Becky, on NFLX. A low-budget revenge flick with some plot holes. It won’t win any awards, but it’s not unwatchable.
I don’t know if this counts as a movie as such, but the daughter went to see Taylor Swift - The Official Release Party of a Showgirl last night. It was:
- The songs from the new album
- Swift talking about writing the songs for the new album
- A music video for “The Fate of Ophelia”
One for the Swifties but probably not anyone else.
Gotta say…I thought she was not great in Pale Rider. That character grated a bit. I’m pretty sure looking over her resumé that I haven’t really seen her in anything else, so she may have greatly improved from age 13. She definitely looked older, in fact I would have assumed she was an older actor playing younger rather than vice versa.
I thought she was older as well, when you consider Natalie Portman in her breakout role she looked her age and certainly earned the accolades.
Sydney maybe overplayed the impulsiveness but hell she drove that wagon and showed good horsegirlmanship???….not bad for a 13 year old in a Clint Western.
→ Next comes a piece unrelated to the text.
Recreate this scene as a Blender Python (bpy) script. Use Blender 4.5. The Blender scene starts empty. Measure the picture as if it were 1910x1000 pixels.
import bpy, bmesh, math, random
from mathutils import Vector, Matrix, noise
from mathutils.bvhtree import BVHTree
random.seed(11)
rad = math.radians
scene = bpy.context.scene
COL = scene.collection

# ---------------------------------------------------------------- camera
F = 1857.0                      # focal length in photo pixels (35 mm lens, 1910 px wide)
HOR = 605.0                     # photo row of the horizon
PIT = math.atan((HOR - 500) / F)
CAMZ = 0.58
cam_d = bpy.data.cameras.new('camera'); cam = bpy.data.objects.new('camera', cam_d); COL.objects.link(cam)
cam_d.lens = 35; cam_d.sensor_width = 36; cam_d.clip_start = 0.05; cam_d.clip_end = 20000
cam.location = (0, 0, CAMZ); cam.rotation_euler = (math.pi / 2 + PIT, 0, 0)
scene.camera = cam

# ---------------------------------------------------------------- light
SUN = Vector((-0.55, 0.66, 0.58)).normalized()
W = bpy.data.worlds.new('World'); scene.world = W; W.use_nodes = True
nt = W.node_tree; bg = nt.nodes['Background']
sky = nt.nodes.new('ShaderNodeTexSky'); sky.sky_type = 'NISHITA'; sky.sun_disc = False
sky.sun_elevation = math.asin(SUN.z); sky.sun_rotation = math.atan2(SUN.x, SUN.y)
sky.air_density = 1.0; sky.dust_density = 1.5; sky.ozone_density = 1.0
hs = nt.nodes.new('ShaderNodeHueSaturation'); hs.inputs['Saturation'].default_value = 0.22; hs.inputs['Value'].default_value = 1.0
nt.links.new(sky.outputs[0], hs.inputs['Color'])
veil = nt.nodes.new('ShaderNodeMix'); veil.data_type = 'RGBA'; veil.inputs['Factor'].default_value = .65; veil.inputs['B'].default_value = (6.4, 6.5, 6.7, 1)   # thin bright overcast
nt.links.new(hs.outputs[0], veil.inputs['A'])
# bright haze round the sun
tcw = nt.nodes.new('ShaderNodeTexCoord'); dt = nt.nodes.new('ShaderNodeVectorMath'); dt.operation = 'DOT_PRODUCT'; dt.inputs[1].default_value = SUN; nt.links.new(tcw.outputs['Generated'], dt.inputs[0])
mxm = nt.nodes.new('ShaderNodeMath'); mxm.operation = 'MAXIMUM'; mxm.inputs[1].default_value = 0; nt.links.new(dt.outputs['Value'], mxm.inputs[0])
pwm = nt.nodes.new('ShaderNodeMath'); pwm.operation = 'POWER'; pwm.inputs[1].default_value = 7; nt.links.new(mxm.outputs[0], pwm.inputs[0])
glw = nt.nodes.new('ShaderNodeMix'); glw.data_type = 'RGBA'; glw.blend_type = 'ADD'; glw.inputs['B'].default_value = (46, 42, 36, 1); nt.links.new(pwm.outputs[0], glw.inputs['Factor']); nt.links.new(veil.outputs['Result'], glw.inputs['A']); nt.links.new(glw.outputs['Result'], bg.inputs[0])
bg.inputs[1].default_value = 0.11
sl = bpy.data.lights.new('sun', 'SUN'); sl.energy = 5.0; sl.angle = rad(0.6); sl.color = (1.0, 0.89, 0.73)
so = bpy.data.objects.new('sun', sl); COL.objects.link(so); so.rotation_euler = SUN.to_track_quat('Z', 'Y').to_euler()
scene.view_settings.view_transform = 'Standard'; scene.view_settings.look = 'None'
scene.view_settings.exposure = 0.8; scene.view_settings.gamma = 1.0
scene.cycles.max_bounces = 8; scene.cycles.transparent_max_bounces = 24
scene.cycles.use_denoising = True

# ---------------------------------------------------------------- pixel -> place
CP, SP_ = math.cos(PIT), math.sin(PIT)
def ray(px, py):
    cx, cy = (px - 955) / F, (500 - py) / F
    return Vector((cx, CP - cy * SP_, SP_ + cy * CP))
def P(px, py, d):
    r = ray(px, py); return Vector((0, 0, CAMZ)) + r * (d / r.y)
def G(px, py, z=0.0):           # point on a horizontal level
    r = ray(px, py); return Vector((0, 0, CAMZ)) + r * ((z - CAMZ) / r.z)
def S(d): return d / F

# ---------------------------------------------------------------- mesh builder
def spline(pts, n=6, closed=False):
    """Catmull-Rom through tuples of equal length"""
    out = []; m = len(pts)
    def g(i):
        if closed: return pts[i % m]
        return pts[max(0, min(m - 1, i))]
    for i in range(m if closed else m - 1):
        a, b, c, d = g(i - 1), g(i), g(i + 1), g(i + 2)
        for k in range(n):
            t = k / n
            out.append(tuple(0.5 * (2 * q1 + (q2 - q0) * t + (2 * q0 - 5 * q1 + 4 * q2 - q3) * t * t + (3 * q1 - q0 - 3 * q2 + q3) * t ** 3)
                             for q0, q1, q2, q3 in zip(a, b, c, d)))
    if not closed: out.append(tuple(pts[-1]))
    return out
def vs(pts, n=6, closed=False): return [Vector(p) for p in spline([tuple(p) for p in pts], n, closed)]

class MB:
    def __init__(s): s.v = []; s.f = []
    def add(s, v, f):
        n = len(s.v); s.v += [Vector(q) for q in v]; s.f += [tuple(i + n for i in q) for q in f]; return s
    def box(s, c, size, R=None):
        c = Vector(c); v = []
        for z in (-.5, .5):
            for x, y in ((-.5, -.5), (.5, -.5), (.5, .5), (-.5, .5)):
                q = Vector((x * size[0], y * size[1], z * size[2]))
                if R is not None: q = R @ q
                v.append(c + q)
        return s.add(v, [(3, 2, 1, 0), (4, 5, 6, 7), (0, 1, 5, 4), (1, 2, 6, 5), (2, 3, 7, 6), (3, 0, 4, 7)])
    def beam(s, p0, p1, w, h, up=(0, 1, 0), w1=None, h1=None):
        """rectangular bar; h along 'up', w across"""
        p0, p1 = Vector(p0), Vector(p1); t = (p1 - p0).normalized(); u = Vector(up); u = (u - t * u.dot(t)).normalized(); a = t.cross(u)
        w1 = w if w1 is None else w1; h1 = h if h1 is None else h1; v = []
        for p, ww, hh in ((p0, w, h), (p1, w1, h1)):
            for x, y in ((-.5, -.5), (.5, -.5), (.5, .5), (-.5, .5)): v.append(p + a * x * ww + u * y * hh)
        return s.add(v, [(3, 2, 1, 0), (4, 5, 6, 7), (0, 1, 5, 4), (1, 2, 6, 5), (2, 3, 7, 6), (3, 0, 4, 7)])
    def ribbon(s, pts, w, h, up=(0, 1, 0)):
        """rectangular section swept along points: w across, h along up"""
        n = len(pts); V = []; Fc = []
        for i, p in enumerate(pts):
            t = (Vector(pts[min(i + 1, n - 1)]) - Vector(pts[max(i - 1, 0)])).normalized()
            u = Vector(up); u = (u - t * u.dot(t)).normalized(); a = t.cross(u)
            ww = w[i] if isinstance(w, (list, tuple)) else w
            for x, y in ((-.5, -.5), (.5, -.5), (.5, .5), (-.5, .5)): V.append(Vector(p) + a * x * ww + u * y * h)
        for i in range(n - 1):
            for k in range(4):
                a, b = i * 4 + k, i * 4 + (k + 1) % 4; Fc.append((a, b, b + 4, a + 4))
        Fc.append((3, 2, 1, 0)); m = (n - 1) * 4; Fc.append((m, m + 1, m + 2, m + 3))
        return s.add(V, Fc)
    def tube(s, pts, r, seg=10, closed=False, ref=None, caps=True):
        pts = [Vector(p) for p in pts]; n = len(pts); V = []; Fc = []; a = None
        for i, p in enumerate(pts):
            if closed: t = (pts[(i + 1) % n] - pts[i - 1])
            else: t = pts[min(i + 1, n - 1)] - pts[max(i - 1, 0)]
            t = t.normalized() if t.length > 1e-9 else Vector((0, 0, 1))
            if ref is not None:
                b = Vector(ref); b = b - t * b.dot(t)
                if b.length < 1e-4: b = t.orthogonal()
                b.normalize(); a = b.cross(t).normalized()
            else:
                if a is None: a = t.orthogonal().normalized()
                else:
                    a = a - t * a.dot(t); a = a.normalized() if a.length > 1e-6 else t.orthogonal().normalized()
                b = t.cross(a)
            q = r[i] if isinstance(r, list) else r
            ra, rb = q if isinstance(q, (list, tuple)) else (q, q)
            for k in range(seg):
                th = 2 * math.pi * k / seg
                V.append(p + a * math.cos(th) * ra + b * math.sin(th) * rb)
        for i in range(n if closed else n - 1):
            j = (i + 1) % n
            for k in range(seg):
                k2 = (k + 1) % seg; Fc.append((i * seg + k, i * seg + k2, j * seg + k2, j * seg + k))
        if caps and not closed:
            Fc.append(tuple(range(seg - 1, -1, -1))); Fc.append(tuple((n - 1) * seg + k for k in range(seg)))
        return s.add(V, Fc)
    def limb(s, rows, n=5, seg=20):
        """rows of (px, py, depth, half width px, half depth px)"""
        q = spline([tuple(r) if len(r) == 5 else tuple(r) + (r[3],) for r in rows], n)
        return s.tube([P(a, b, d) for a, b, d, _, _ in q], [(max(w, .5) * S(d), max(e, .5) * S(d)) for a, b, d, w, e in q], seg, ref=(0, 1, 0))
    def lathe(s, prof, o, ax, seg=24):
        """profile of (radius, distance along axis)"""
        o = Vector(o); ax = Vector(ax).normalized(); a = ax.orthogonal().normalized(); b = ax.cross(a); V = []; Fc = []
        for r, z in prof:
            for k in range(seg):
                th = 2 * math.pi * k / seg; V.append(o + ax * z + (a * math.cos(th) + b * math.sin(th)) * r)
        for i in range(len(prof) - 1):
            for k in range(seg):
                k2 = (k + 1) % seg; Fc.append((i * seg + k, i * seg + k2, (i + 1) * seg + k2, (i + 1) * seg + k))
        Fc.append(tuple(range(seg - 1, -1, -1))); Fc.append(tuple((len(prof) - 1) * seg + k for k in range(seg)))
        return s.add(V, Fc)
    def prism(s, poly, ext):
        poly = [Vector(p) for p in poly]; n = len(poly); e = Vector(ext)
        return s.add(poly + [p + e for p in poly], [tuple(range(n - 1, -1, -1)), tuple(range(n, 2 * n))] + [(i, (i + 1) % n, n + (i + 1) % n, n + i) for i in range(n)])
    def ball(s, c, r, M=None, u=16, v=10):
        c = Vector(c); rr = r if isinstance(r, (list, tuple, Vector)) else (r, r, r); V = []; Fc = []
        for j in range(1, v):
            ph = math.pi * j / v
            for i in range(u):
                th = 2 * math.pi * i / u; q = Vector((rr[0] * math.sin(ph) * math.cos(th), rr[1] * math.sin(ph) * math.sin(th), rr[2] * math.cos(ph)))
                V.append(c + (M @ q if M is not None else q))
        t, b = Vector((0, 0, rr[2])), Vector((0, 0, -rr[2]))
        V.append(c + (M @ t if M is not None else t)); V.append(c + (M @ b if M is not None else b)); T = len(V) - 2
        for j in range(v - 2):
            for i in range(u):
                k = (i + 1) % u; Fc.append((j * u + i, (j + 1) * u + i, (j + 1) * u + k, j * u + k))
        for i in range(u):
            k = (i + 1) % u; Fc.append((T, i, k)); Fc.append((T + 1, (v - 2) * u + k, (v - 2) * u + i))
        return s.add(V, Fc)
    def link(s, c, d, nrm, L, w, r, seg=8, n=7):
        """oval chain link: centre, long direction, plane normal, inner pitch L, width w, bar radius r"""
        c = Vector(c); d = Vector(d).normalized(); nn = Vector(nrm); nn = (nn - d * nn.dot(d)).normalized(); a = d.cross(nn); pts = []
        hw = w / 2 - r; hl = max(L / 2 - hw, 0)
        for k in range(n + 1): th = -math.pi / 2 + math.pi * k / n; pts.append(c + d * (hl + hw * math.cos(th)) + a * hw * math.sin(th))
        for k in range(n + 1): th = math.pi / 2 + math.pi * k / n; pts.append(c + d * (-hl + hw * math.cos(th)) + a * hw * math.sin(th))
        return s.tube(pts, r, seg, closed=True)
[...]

Apparently she grew up on a ranch which explains her ability to ride.
Busy girl
Rare four stars from Ebert. Pale Rider movie review & film summary (1985) | Roger Ebert
Another extreme meh for Mission Impossible: Final Reckoning from me. However I was happy to see Simon Pegg getting some extra screen time. He’s had quite a journey from his days as a wanna-be comic artist in Spaced.
I think you might be confusing your Sydneys. Sydney Penny (from Pale Rider) is 54. Sydney Sweeney isn’t.